#### Data to process ####

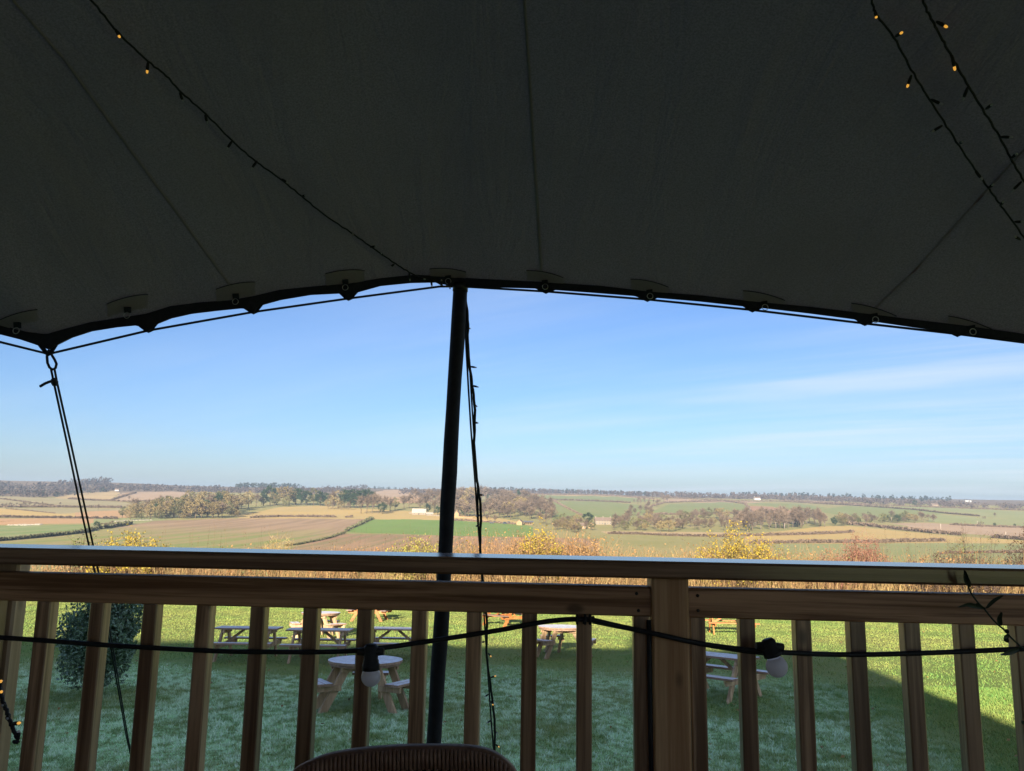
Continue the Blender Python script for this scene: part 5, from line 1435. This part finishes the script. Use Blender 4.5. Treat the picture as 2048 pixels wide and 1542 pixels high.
# ------------------------------------------------------------------ woods on the far ridge
def ridge(label, n, line, hpx, mat, depth=(0, 7), seed=0, big=1.0):
    """trees as leaf clumps on the land; line gives the wood's lower edge"""
    u = RNG.uniform(line[0][0], line[-1][0], n)
    v = np.interp(u, [p[0] for p in line], [p[1] for p in line]) - RNG.uniform(depth[0], depth[1], n)
    C, S = [], []
    for a, b2 in zip(u, v):
        g = on_terr(a, b2)
        if g.y > 3600: continue
        h = hpx * .8 / F * g.y * random.uniform(.75, 1.2)
        k = 16
        d = RNG.normal(size=(k, 3)); d /= np.linalg.norm(d, axis=1)[:, None]
        C.append(np.array(g) + np.array([0, 0, h * .55]) + d * np.array([h * .42 * big, h * .42 * big, h * .5])); S.append(np.full(k, h * .34))
    C = np.concatenate(C); S = np.concatenate(S) * RNG.uniform(.7, 1.3, len(C))
    V, Q = leafquads(C, S, asp=1.2)
    tag(npmesh('far_wood', V, Q, mat), label, 'wood', kind='stuff')
M_HANGER = treemat('hanger_wood_grey', (.062, .048, .045), (.09, .068, .058))
ridge('grey brown wood on the far hillside beyond the strip fields', 620, [(-300, 993), (0, 993), (60, 996), (105, 996), (150, 990), (215, 985), (222, 984)], 11, M_HANGER, (0, 24))
ridge('darker trees in the far hillside wood', 60, [(-300, 992), (30, 990), (60, 988), (110, 995), (215, 984)], 9, M_FAR[1], (0, 5))
ridge('long brown wood along the skyline hill', 420, [(210, 982), (300, 983), (420, 986), (470, 987), (560, 988), (640, 988), (740, 984)], 8, M_HANGER, (0, 9))
ridge('conifers along the skyline of the long hill', 90, [(470, 976), (540, 975), (600, 975)], 9, M_FAR[1], (0, 2))
ridge('bare brown wood crowning the rounded hill behind the pole', 240, [(800, 988), (850, 992), (920, 992), (1010, 990)], 8, M_HANGER, (0, 9))
ridge('brown wood along the skyline above the upper green field', 320, [(920, 990), (1015, 988), (1060, 987), (1200, 988), (1300, 994), (1330, 995)], 8, M_FAR[0], (0, 5))
ridge('dark firs standing above the skyline wood', 70, [(960, 985), (1020, 983), (1110, 984), (1200, 984), (1300, 988)], 9, M_FAR[1], (0, 2), big=.6)
ridge('brown wood along the skyline past the red field', 380, [(1330, 995), (1400, 997), (1500, 999), (1560, 1000), (1640, 1003), (1760, 1009), (1900, 1014)], 9, M_FAR[0], (0, 6))
ridge('dark firs along the skyline wood past the red field', 110, [(1480, 993), (1560, 994), (1640, 997), (1740, 1000), (1900, 1004)], 9, M_FAR[1], (0, 3), big=.6)
ridge('hazy wood on the low far ridge', 260, [(1880, 1014), (1960, 1018), (2048, 1021), (2400, 1032)], 9, M_FAR[0], (0, 7))
ridge('row of small trees on the saddle skyline', 16, [(745, 978), (800, 979)], 5, M_FAR[1], (0, .8))

# ------------------------------------------------------------------ farm buildings
M_STONE = plain('ochre_stone', (.33, .22, .115), (.27, .18, .095), .9, 1.5, space='World')
M_PALEST = plain('pale_stone', (.23, .185, .135), (.19, .155, .11), .9, 1.5, space='World')
M_TILE = plain('brown_tile', (.17, .12, .09), (.13, .095, .075), .8, 2, space='World')
M_PALER = plain('pale_roof', (.38, .33, .27), (.33, .285, .235), .8, 1, space='World')
M_SLATE = plain('dark_sheet_roof', (.07, .072, .08), (.10, .10, .11), .6, 2, space='World')
M_GLASSD = plain('dark_window', (.03, .035, .045), None, .2, 4)
M_WHITE = plain('white_paint', (.50, .49, .46), None, .7, 3)
M_CARD = plain('dark_car_paint', (.06, .07, .09), None, .3, 4, .5)
def house(name, label, px, L, D, hw, hr, rz, wm, rm, nwin=0, door=False, chim=0, floors=1, cat='house', openfront=False):
    g = on_terr(*px)
    t = thing(name, label, cat, g, (0, 0, rz))
    mb = MB()
    if openfront:
        mb.box(-L / 2, L / 2, D / 2 - .3, D / 2, -.5, hw)
        for i in range(6): mb.box(-L / 2 + i * (L - .3) / 5, -L / 2 + .3 + i * (L - .3) / 5, -D / 2, -D / 2 + .3, -.5, hw)
        for s in (-L / 2, L / 2 - .3): mb.box(s, s + .3, -D / 2 + .31, D / 2 - .31, -.5, hw)
    else:
        mb.add([(-L / 2, -D / 2, -1), (L / 2, -D / 2, -1), (L / 2, D / 2, -1), (-L / 2, D / 2, -1), (-L / 2, -D / 2, hw), (L / 2, -D / 2, hw), (L / 2, D / 2, hw), (-L / 2, D / 2, hw), (-L / 2, 0, hw + hr), (L / 2, 0, hw + hr)],
               [(0, 1, 5, 4), (2, 3, 7, 6), (1, 2, 6, 9, 5), (3, 0, 4, 8, 7)])
    obj('wall', mb, wm, t, local=True)
    mb = MB(); o = .35
    for s in (-1, 1):
        e = hw - o * hr / (D / 2) + .08
        mb.add([(-L / 2 - o, s * (D / 2 + o), e), (L / 2 + o, s * (D / 2 + o), e), (L / 2 + o, 0, hw + hr + .08), (-L / 2 - o, 0, hw + hr + .08),
                (-L / 2 - o, s * (D / 2 + o), e + .22), (L / 2 + o, s * (D / 2 + o), e + .22), (L / 2 + o, 0, hw + hr + .3), (-L / 2 - o, 0, hw + hr + .3)],
               [(0, 1, 2, 3), (4, 7, 6, 5), (0, 4, 5, 1), (0, 3, 7, 4), (1, 5, 6, 2)])
    rf = obj('roof', mb, rm, t, local=True)
    for i in range(chim):
        x = -L / 2 + .9 + i * (L - 1.8) / max(1, chim - 1)
        obj('chimney', MB().box(x - .5, x + .5, -.45, .45, hw + hr - .4, hw + hr + 1.5), wm, rf, local=True)
    for f in range(floors):
        for i in range(nwin):
            x = -L / 2 + (i + .5) * L / nwin; z = .9 + f * 2.6
            if door and f == 0 and i == nwin // 2:
                obj('door', MB().box(x - .5, x + .5, -D / 2 - .06, -D / 2 + .05, -.3, 2.0), M_GLASSD, t, local=True); continue
            w = obj('window', MB().box(x - .6, x + .6, -D / 2 - .05, -D / 2 + .05, z, z + 1.2), M_WHITE, t, local=True)
            obj('pane', MB().box(x - .5, x + .5, -D / 2 - .08, -D / 2 - .055, z + .1, z + 1.1), M_GLASSD, w, local=True)
    return t
house('stone_farmhouse', 'long pale stone farmhouse with chimneys beside the dark evergreen', (1206, 1049), 19, 7, 4.6, 3.2, R(6), M_PALEST, M_TILE, 6, True, 3, 2)
house('stone_cottage', 'ochre stone cottage below the long farmhouse', (1163, 1057), 9, 6, 2.8, 2.6, R(-4), M_STONE, M_TILE, 3, True, 1)
house('stone_cottage', 'ochre gabled cottage end standing next to the low cottage', (1182, 1056), 6, 6, 3.4, 2.8, R(84), M_STONE, M_TILE, 1, False, 0)
house('field_barn', 'small ochre barn with its gable end facing the green field', (1040, 1050), 8, 6, 3.0, 2.6, R(78), M_STONE, M_TILE, 1, False, 0, cat='barn')
house('open_shed', 'open fronted shed with dark sheet roof next to the ochre barn', (1057, 1049), 10, 5, 2.6, 1.2, R(3), M_STONE, M_SLATE, 0, openfront=True, cat='shed')
house('great_barn', 'big pale roofed barn in front of the bare wood', (838, 1029), 18, 12, 2.4, 5.0, R(4), M_PALEST, M_PALER, 3, True, 0, cat='barn')
house('barn_annex', 'low pale range attached beside the big pale barn', (859, 1031), 9, 6, 2.2, 1.6, R(12), M_PALEST, M_PALER, 2, False, 0, cat='barn')
house('stone_cottage', 'tall ochre cottage just beyond the pole', (915, 1034), 6, 6, 4.6, 3.0, R(70), M_STONE, M_TILE, 1, False, 1, 2)
house('far_cottage', 'pale cottage next to the broad dark evergreen on the far hill', (1869, 1014), 16, 8, 4.5, 3.5, R(3), M_PALEST, M_TILE, 3, False, 1, 1)
house('far_cottage', 'white cottage on the far ridge above the red field', (1514, 1000), 18, 9, 5, 4, R(5), M_WHITE, M_TILE, 3, False, 1, 1)
house('far_cottage', 'small white cottage below the skyline wood on the long hill', (234, 982), 9, 6, 3, 2.6, R(10), M_WHITE, M_TILE, 2, False, 0, 1)
house('far_cottage', 'pale cottage among the hazy ridge trees', (1935, 1004), 20, 9, 5, 4, R(0), M_WHITE, M_SLATE, 2, False, 0, 1)
house('farm_shed', 'white trailer shed in the upper green field', (1071, 999), 9, 5, 3, 1.4, R(0), M_WHITE, M_WHITE, 0, cat='shed')
# stone field walls
for l, pts in [('low ochre garden wall running from the tall cottage', [(905, 1035), (925, 1035.5), (945, 1037)]), ('low pale wall along the track past the big barn', [(862, 1031.5), (880, 1033), (893, 1034)]), ('low wall in front of the big barn', [(818, 1027), (830, 1028)]), ('ochre wall along the golden slope', [(932, 1038), (962, 1042), (975, 1043)])]:
    mb = MB(); q = [on_terr(*p) for p in pts]
    for a, b2 in zip(q[:-1], q[1:]): mb.beam(a + Vector((0, 0, .5)), b2 + Vector((0, 0, .5)), .5, 2.2)
    tag(obj('field_wall', mb, M_STONE if 'ochre' in l else M_PALEST), l, 'wall')
# parked vehicles by the barn
def car(label, px, rz, L=4.4, tall=1.5):
    g = on_terr(*px); t = thing('parked_car', label, 'car', g, (0, 0, rz), 'vehicles parked by the barn')
    prof = [(-L / 2, .35), (L / 2, .35), (L / 2, .85), (L * .33, .95), (L * .16, tall), (-L * .36, tall), (-L / 2, .95)]
    M = Matrix(((1, 0, 0, 0), (0, 0, 1, 0), (0, 1, 0, 0), (0, 0, 0, 1)))
    obj('body', MB().prism(prof, -.85, .85, M), M_CARD, t, local=True)
    obj('window', MB().prism([(-L * .34, 1.0), (L * .27, 1.0), (L * .15, tall - .08), (-L * .33, tall - .08)], -.87, .87, M), M_GLASSD, t, local=True)
    for x in (-L * .3, L * .3):
        for y in (-.8, .8):
            obj('wheel', MB().lathe([(.001, -.12), (.33, -.12), (.33, .12), (.001, .12)], (x, y, .33), (0, 1, 0), 10), M_BLACK, t, local=True)
    return t
car('dark van parked on the track just short of the ochre barn', (1010, 1048), R(8), 5.2, 2.4)
car('second dark van parked behind the other vans', (1018, 1047), R(-4), 5.0, 2.3)
car('dark low car parked nearest the thin guy rope', (983, 1047), R(4), 4.4, 1.5)
car('white topped car beside the low dark car', (990, 1045), R(10), 4.4, 1.6)
# telegraph poles
M_POLEW = plain('pale_pole_wood', (.50, .42, .34), None, .8, 5)
for u, vb, h, l in [(1882, 1061, 13, 'telegraph pole in the pink field beside the sapling'), (2012, 1075, 11, 'telegraph pole at the far end of the pink field'), (1697, 1046, 17, 'pale telegraph pole beside the tree belt'), (1955, 1050, 8, 'thin pole by the pale pasture hedge'), (1783, 1045, 10, 'short pole in front of the tree belt')]:
    g = on_terr(u, vb); hh = h / F * g.y
    t = thing('telegraph_pole', l, 'pole', g)
    obj('shaft', MB().tube([g + Vector((0, 0, -.3)), g + Vector((0, 0, hh))], [.22, .16], 7), M_POLEW, t)
    obj('crossarm', MB().beam(g + Vector((-.9, 0, hh - .5)), g + Vector((.9, 0, hh - .5)), .14, .14), M_POLEW, t)

# prototypes never placed are removed
for l in PROTO.values():
    for p in l:
        if p.name not in used:
            for c in list(p.children): bpy.data.objects.remove(c)
            bpy.data.objects.remove(p)

# ------------------------------------------------------------------ the air
HAZE = 0.00015
hb = MB().box(-6600, 6600, -950, 6500, -48, 78)
m = bpy.data.materials.new('haze_air'); m.use_nodes = True
nt = m.node_tree; nt.nodes.remove(nt.nodes['Principled BSDF'])
vol = nt.nodes.new('ShaderNodeVolumePrincipled')
vol.inputs['Color'].default_value = (.62, .79, 1.0, 1); vol.inputs['Density'].default_value = HAZE; vol.inputs['Anisotropy'].default_value = 0.2
nt.links.new(vol.outputs[0], nt.nodes['Material Output'].inputs['Volume'])
tag(obj('haze', hb, m), kind='stuff')
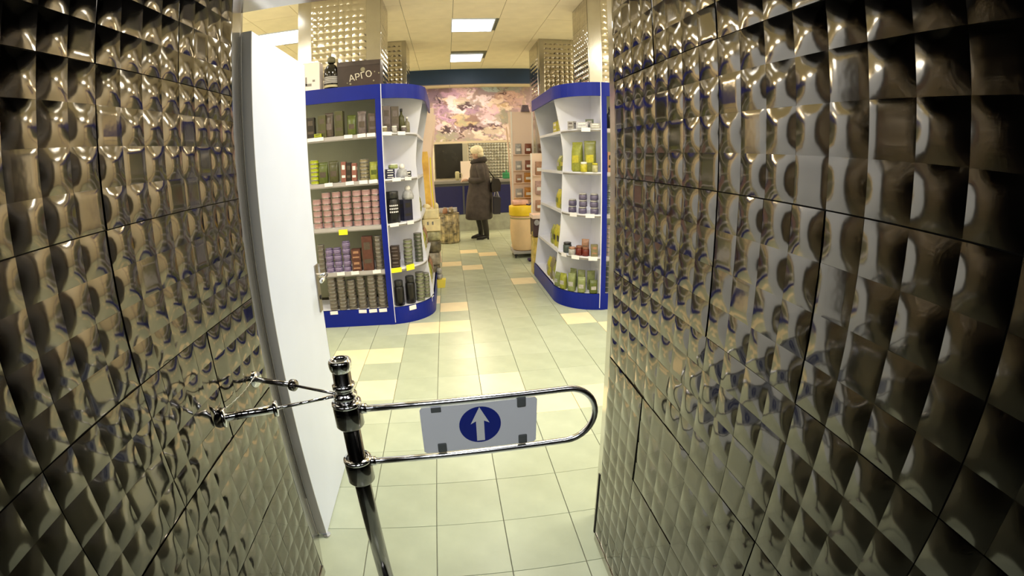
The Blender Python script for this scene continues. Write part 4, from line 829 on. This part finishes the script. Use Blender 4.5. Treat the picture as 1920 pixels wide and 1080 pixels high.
q = MB(); q.tube([(.115*cos(t*pi/8)-.0+.015, .115*sin(t*pi/8), 1.53+.025*cos(t*pi/8)) for t in range(16)], [.05+.012*cos(t*pi/8) for t in range(16)], 12, closed=True); q.blob((.10,0,1.50),(.06,.10,.07)); q.build('hood', mat('hood_cloth',(.03,.024,.025),.85,0,.3,20), pr)
q = MB(); q.blob((-.005,0,1.735),(.125,.12,.10),18,12,jit=.12,seed=3); q.blob((.05,0,1.665),(.075,.095,.08),14,10,jit=.15,seed=5); q.build('hat', FUR, pr)
for (x_, y_) in ((-.02,.10),(.075,-.10)):
    q = MB(); q.tube([(x_+.055,y_,.07),(x_+.05,y_,.20),(x_+.02,y_,.38),(x_+.01,y_,.46)], [.050,.056,.066,.070], 14); q.tube([(x_+.075,y_,.062),(x_+.03,y_,.058),(x_-.04,y_,.042),(x_-.105,y_,.028),(x_-.14,y_,.022)], [.036,.042,.036,.028,.012], 12); q.tube([(x_+.085,y_,.0),(x_+.075,y_,.06)], [.016,.027], 10); q.prism([(x_-.145,0),(x_-.02,0),(x_+.04,.03),(x_-.145,.02)], y_-.03, y_+.03, 'y'); q.build('boot', BOOT, pr)
hb = empty('shoulder_bag', (.90,9.12,.92), label='black shoulder bag hanging behind the person in the grey coat', cat='bag')
MB().prism([(-.08,0),(.08,.02),(.10,.17),(.06,.26),(-.055,.27),(-.09,.14)], -.12, .12, 'y').build('body', BLACK, hb); MB().tube([(.0,.06,.25),(-.12,.05,.42),(-.22,.10,.565),(-.30,.14,.575),(-.36,.10,.50),(-.34,.0,.40)][:4], .012, 8).build('strap', BLACK, hb)
tb = empty('carrier_bag', (.90,9.05,.50), label='small dark carrier bag held low behind the grey coat', cat='bag')
MB().prism([(-.06,0),(.07,0),(.085,.32),(-.05,.34)], -.07, .07, 'y').build('body', mat('dark_bag',(.02,.02,.03),.4), tb); MB().tube([(-.04,0,.33),(-.02,0,.43),(.03,0,.43),(.06,0,.32)], .007, 8).build('handle', CARD, tb)
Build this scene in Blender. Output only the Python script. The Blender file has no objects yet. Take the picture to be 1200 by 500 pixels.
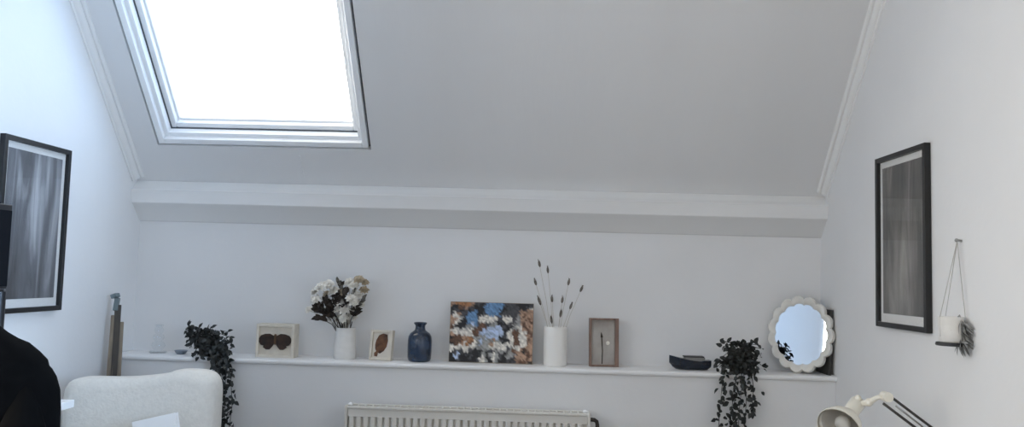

####

▸ Short task:
Find every line containing the word "finishes", then give the total and nothing more.

▸ The solution:
2